Other participants, though, identifying themselves as Roman Catholics in this overwhelmingly Catholic country, said Gaddafi had urged others to convert and had dismissed Christianity as unimportant.

Between 200 and 500 young women attended, arriving 10 buses at the Libyan ambassador’s residence just as Gaddafi ‘s plane was landing at Rome’s Ciampino airport at the start of a two-day visit.

The visit, amid steadily improving business ties between Libya and its former colonial ruler, also marks the second anniversary of a friendship treaty in which Italy agreed to pay Libya $5 billion as compensation for its 30-year occupation, which ended in 1943.

When Gaddafi was in Italy in November for a U.N. food summit, he hosted 200 young Italian women who had been recruited and paid €50 (about $75) by the same modeling agency to attend.
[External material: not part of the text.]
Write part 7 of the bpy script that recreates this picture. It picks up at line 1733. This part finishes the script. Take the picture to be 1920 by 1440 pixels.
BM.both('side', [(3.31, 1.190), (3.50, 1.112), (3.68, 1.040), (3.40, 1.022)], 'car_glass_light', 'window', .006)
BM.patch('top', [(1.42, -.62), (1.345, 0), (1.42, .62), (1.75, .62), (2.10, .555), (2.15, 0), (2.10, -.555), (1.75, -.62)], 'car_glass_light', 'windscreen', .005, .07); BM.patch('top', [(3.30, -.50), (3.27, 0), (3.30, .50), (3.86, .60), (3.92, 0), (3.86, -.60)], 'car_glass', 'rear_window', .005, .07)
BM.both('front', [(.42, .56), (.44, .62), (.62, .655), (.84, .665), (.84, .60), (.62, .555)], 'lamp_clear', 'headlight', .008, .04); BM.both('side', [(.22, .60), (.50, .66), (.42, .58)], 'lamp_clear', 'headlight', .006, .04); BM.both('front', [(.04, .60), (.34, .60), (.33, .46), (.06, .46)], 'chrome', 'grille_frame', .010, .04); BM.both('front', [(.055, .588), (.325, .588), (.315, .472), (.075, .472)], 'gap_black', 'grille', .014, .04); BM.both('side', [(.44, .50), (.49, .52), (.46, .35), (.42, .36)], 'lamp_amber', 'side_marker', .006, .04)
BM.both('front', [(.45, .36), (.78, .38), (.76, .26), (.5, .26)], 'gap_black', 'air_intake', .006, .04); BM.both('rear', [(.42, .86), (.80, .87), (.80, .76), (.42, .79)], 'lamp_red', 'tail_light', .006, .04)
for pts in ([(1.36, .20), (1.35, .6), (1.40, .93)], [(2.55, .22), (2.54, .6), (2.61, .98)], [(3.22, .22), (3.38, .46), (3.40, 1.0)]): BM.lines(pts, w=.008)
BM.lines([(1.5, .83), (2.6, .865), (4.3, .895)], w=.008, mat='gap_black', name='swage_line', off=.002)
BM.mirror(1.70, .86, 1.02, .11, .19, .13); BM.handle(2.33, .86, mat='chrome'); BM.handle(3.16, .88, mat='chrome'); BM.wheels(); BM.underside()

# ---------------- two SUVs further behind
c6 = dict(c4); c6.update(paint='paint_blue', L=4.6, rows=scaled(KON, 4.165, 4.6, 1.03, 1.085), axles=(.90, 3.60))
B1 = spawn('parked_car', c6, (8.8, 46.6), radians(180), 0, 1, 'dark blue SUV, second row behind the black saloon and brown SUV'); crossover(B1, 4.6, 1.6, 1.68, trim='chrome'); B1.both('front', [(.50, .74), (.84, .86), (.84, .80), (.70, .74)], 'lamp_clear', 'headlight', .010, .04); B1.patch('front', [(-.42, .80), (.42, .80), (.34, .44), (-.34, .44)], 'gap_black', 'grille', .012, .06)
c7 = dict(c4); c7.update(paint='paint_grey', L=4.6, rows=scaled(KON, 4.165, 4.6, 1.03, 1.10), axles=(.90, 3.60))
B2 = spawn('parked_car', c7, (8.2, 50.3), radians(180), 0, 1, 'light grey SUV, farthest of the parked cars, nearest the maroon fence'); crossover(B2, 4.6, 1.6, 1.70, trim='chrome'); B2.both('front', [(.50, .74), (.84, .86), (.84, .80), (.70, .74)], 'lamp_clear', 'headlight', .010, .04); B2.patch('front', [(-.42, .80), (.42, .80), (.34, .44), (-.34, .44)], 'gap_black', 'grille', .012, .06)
Then, too, he gave a lecture on Islam and handed out copies of the Quran.

This time around, the women wouldn’t say how much they had been paid, only that they had received a small “reimbursement.”

During his first visit to Italy in June, 2009, Gaddafi invited 700 prominent Italian businesswomen and female politicians to listen to a lecture in which he criticized Islam’s treatment of women but also suggested male relatives should decide if a woman can drive.

As part of the friendship treaty anniversary celebrations, some 30 Libyan horses were arriving in Rome to take part in a joint demonstration with Italy’s carabinieri equestrian forces on Monday, news reports said.